Photo by Oladimeji Odunsi on Unsplash

                                          

Growing up in Nigeria, my siblings and I spoke the Yoruba language. 

Elders everywhere spoke the language to us, our parents spoke it with us, everyone spoke the language to us, we speak it in school and had to be continuously warned by class captains or class monitors to "stop speaking vernacular."

So I speak it fluently, I speak my native dialect too!

Somewhere along the line, a certain wind of modernization swept over parents in Nigeria and the Yoruba language hibernated, it became hidden, to be seen but not heard!! 

The English language became our mother tongue! So kids born in the '80s early '90s upward saw the Yoruba language as an aberration, an anomaly! 

Something like you-are-not-sophisticated-or-you-are-just-too-local if you speak Yoruba! And there Voila! We missed it! We've raised almost a generation of children who can not read or speak "ABD"!!.

The Yoruba classes taught in school can only do little. We have to speak the language consciously to the children at home and enforce it to be spoken back to us. That, I tell you is an onerous task! 

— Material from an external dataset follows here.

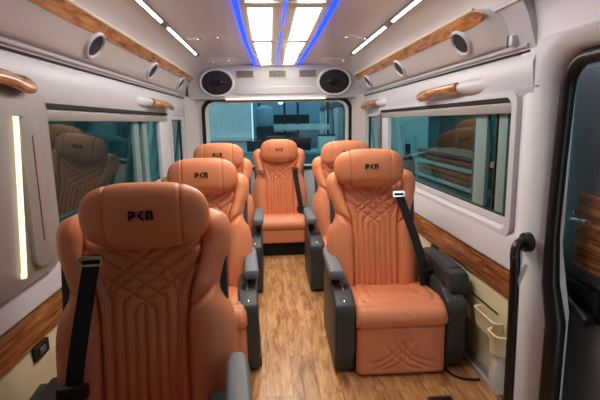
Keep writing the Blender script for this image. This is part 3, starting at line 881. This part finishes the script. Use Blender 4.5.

My kids are struggling to speak my language. I waited for them to grow a little, get a grasp of the English language first and then pick up the Yoruba language but it was almost too late! Here we are, at ages 6 and 7, trying to force them to have a grasp of the language, I want them to understand and speak it fluently. Thankfully, they are beginning to speak it, even if they call their own food "aja" which means a dog!

I realized that the easier way out is starting to speak the language once the child is born, the English or other languages would come naturally from school and society. With the older kids, we still have to start somewhere.

Here are a few helpful YouTube links I stumbled on:

Alphabeeti yooba by #btstories74 https://www.youtube.com/watch?v=KQTVj7tioEQ 
DNVlogsLife A on you tube: https://www.youtube.com/watch?v=IQHZex6QBgY.
Binoandfino https://www.youtube.com/watch?v=a_S1cS4XTBQ

My best wishes as you teach your child a very key aspect of their life.